Maybe it’s my imagination, but it seems that the media and elected officials alike have been somewhat guarded in criticizing the state Parole Board for releasing Dominic Cinelli, a violent career criminal who murdered Woburn police officer John Maguire last week.
Yes, everyone is saying what you would expect. The Boston Globe and the Boston Herald have both published editorials saying the board erred in releasing Cinelli. Yes, the board made a huge mistake in not notifying the Middlesex County district attorney’s office before the 2008 hearing at which Cinelli’s parole was approved. And Cinelli, whom a dying Maguire shot to death in the course of an attempted robbery at Kohl’s, seems to have been an unusually poor risk.
Here is another wrinkle. According to a report by Gordon Vincent of Woburn’s Daily Times Chronicle, Cinelli would not have been eligible for parole until 2023 were it not for a decision by the state Appeals Court that overturned a ruling made by the Parole Board regarding the start date of Cinelli’s sentence.

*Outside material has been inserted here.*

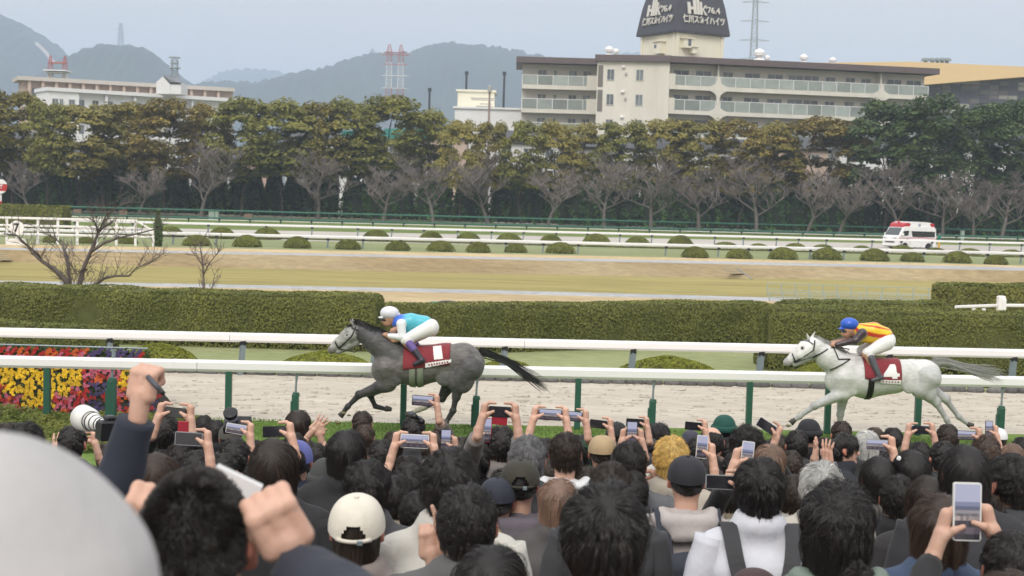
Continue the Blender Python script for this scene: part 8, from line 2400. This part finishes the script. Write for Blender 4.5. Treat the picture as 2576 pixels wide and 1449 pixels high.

Yet today’s Globe story by Jonathan Saltzman includes some facts worth pondering:
- The Parole Board apparently did not think releasing Cinelli was a close call, as it voted 6-0 in favor. Of those six (three appointed by Democratic Gov. Deval Patrick and three by Republican governors), two were retired police officers and one worked in the Hampshire County Sheriff’s Department. In other words, it doesn’t sound like the board can be caricatured as a bunch of soft-on-crime types.
- About 6,000 inmates are granted parole every year, which suggests that the county and state prison systems could be thrown into chaos if parole standards were tightened significantly.
- Since 2005, according to Saltzman’s reporting, the board has granted parole to about two-thirds of those applying, and to somewhere between 27 percent and 40 percent of the lifers seeking parole, depending on the year.
- Lifers and older inmates, Saltzman reports, tend to pose the lowest risk of recidivism. Cinelli was 57 when he shot Officer Maguire.
The death of Jack Maguire, a 60-year-old policeman on the verge of retirement, is a terrible tragedy. Back in the 1980s, I covered Woburn for the Daily Times Chronicle, and though I did not know Maguire, I knew of him. I did know the future police chief, Philip Mahoney, an impressive, compassionate policeman who has served as an outstanding spokesman for his city’s grief this week.
It may well turn out that the Parole Board made a mistake in releasing Cinelli. We already know that it made a mistake by not giving the district attorney a chance to testify. But the issue is not as simple as locking up people like Cinelli and throwing away the key.
Based on the Globe’s reporting, it appears that inmates whose past crimes were as serious as Cinelli’s are released regularly, and that society benefits. The investigation that’s now under way is the right way to go, and the media should give it a chance to play out — as they seem to be doing so far. The situation calls for intelligent analysis, not a witch hunt.